-- start Source material --

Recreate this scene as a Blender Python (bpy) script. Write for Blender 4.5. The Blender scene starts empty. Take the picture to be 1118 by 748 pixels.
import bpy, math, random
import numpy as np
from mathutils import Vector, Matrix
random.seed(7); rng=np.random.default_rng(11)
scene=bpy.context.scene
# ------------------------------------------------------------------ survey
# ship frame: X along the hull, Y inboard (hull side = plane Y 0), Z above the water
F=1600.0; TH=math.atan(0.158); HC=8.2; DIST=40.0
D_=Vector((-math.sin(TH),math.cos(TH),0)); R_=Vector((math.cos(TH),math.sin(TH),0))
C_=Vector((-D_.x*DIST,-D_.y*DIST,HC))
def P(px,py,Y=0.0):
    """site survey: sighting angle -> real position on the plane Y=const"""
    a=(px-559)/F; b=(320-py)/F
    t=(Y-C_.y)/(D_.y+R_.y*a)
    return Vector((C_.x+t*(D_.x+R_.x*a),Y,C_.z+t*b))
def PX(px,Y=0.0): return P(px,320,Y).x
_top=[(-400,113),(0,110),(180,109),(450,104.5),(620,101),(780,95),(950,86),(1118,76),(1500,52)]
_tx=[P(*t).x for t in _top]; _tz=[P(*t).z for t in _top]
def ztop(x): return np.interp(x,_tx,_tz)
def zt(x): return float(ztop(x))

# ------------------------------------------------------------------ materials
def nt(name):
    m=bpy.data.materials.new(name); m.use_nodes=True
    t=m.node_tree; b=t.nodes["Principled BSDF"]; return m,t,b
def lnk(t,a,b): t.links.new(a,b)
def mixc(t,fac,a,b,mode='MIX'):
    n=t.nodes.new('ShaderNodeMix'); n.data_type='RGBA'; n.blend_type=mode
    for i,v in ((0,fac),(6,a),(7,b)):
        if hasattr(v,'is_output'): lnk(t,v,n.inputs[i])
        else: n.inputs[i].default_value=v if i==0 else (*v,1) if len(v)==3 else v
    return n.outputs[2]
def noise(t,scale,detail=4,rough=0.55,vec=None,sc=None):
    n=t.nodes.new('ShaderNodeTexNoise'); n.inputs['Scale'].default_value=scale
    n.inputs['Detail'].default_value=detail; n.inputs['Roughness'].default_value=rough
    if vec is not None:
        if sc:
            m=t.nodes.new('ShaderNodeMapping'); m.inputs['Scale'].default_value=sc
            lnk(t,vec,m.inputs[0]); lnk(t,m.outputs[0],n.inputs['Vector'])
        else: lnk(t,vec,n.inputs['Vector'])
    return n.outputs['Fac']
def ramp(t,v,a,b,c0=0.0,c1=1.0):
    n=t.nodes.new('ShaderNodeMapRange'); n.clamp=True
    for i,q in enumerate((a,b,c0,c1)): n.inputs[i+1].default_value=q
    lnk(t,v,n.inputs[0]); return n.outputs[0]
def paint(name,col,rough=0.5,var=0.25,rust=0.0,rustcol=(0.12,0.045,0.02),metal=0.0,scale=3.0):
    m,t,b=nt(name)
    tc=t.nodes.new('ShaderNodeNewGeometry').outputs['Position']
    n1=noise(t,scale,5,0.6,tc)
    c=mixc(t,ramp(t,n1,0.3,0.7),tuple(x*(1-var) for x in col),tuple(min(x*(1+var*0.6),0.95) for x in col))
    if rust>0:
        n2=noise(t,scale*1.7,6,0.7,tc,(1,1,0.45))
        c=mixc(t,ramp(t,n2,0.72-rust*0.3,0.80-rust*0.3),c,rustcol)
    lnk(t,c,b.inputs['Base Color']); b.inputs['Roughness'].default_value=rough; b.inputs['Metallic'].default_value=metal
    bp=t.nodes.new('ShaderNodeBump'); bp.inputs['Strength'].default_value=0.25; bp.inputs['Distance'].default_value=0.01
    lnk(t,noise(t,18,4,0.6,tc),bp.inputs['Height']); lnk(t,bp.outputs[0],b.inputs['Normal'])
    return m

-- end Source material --

§ **Brief**
Take the listing above and set it down exactly.

§ **The reply**
Recreate this scene as a Blender Python (bpy) script. Write for Blender 4.5. The Blender scene starts empty. Take the picture to be 1118 by 748 pixels.
import bpy, math, random
import numpy as np
from mathutils import Vector, Matrix
random.seed(7); rng=np.random.default_rng(11)
scene=bpy.context.scene
# ------------------------------------------------------------------ survey
# ship frame: X along the hull, Y inboard (hull side = plane Y 0), Z above the water
F=1600.0; TH=math.atan(0.158); HC=8.2; DIST=40.0
D_=Vector((-math.sin(TH),math.cos(TH),0)); R_=Vector((math.cos(TH),math.sin(TH),0))
C_=Vector((-D_.x*DIST,-D_.y*DIST,HC))
def P(px,py,Y=0.0):
    """site survey: sighting angle -> real position on the plane Y=const"""
    a=(px-559)/F; b=(320-py)/F
    t=(Y-C_.y)/(D_.y+R_.y*a)
    return Vector((C_.x+t*(D_.x+R_.x*a),Y,C_.z+t*b))
def PX(px,Y=0.0): return P(px,320,Y).x
_top=[(-400,113),(0,110),(180,109),(450,104.5),(620,101),(780,95),(950,86),(1118,76),(1500,52)]
_tx=[P(*t).x for t in _top]; _tz=[P(*t).z for t in _top]
def ztop(x): return np.interp(x,_tx,_tz)
def zt(x): return float(ztop(x))

# ------------------------------------------------------------------ materials
def nt(name):
    m=bpy.data.materials.new(name); m.use_nodes=True
    t=m.node_tree; b=t.nodes["Principled BSDF"]; return m,t,b
def lnk(t,a,b): t.links.new(a,b)
def mixc(t,fac,a,b,mode='MIX'):
    n=t.nodes.new('ShaderNodeMix'); n.data_type='RGBA'; n.blend_type=mode
    for i,v in ((0,fac),(6,a),(7,b)):
        if hasattr(v,'is_output'): lnk(t,v,n.inputs[i])
        else: n.inputs[i].default_value=v if i==0 else (*v,1) if len(v)==3 else v
    return n.outputs[2]
def noise(t,scale,detail=4,rough=0.55,vec=None,sc=None):
    n=t.nodes.new('ShaderNodeTexNoise'); n.inputs['Scale'].default_value=scale
    n.inputs['Detail'].default_value=detail; n.inputs['Roughness'].default_value=rough
    if vec is not None:
        if sc:
            m=t.nodes.new('ShaderNodeMapping'); m.inputs['Scale'].default_value=sc
            lnk(t,vec,m.inputs[0]); lnk(t,m.outputs[0],n.inputs['Vector'])
        else: lnk(t,vec,n.inputs['Vector'])
    return n.outputs['Fac']
def ramp(t,v,a,b,c0=0.0,c1=1.0):
    n=t.nodes.new('ShaderNodeMapRange'); n.clamp=True
    for i,q in enumerate((a,b,c0,c1)): n.inputs[i+1].default_value=q
    lnk(t,v,n.inputs[0]); return n.outputs[0]
def paint(name,col,rough=0.5,var=0.25,rust=0.0,rustcol=(0.12,0.045,0.02),metal=0.0,scale=3.0):
    m,t,b=nt(name)
    tc=t.nodes.new('ShaderNodeNewGeometry').outputs['Position']
    n1=noise(t,scale,5,0.6,tc)
    c=mixc(t,ramp(t,n1,0.3,0.7),tuple(x*(1-var) for x in col),tuple(min(x*(1+var*0.6),0.95) for x in col))
    if rust>0:
        n2=noise(t,scale*1.7,6,0.7,tc,(1,1,0.45))
        c=mixc(t,ramp(t,n2,0.72-rust*0.3,0.80-rust*0.3),c,rustcol)
    lnk(t,c,b.inputs['Base Color']); b.inputs['Roughness'].default_value=rough; b.inputs['Metallic'].default_value=metal
    bp=t.nodes.new('ShaderNodeBump'); bp.inputs['Strength'].default_value=0.25; bp.inputs['Distance'].default_value=0.01
    lnk(t,noise(t,18,4,0.6,tc),bp.inputs['Height']); lnk(t,bp.outputs[0],b.inputs['Normal'])
    return m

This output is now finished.